Friday, September 10, 2004
The Coalition of the Shrill
From Krugman today...and if I could get one sentence from his keyboard (screw whether it's kerned New Times Roman or chiseled hieroglyphics) to the Kerry speechwriting staff, it would start like this:
via NYT
via NYT
It's the dishonesty, stupid. The real issue in the National Guard story isn't what George W. Bush did three decades ago. It's the recent pattern of lies: his assertions that he fulfilled his obligations when he obviously didn't, the White House's repeated claims that it had released all of the relevant documents when it hadn't.Krugman's an economist so this is the particular aspect he looks at. But the same pattern of dishonesty pervades everything this administration does, from run National Parks to the space program to the military to defense of civil liberties (yeah, feel free to laugh about THAT one). Healthy Forests and Clear Skies, anyone?
It's the same pattern of dishonesty, this time involving personal matters that the public can easily understand, that some of us have long seen on policy issues, from global warming to the war in Iraq.
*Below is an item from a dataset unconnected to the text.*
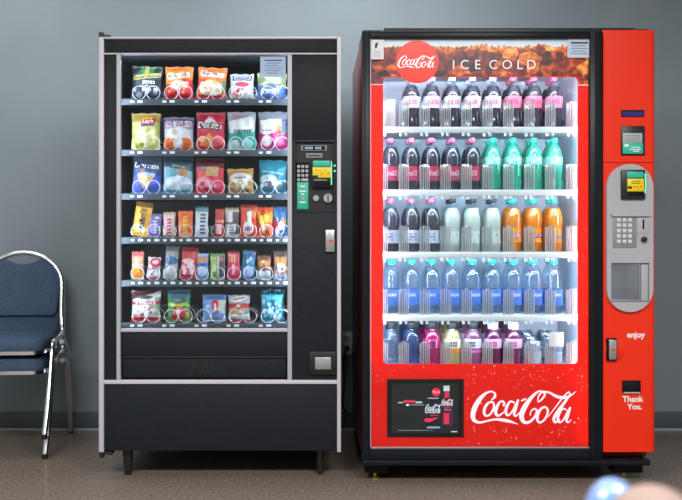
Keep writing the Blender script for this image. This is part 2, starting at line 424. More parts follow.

On budget matters, which is where I came in, serious analysts now take administration dishonesty for granted.
It wasn't always that way. Three years ago, those of us who accused the administration of cooking the budget books were ourselves accused, by moderates as well as by Bush loyalists, of being "shrill." These days the coalition of the shrill has widened to include almost every independent budget expert.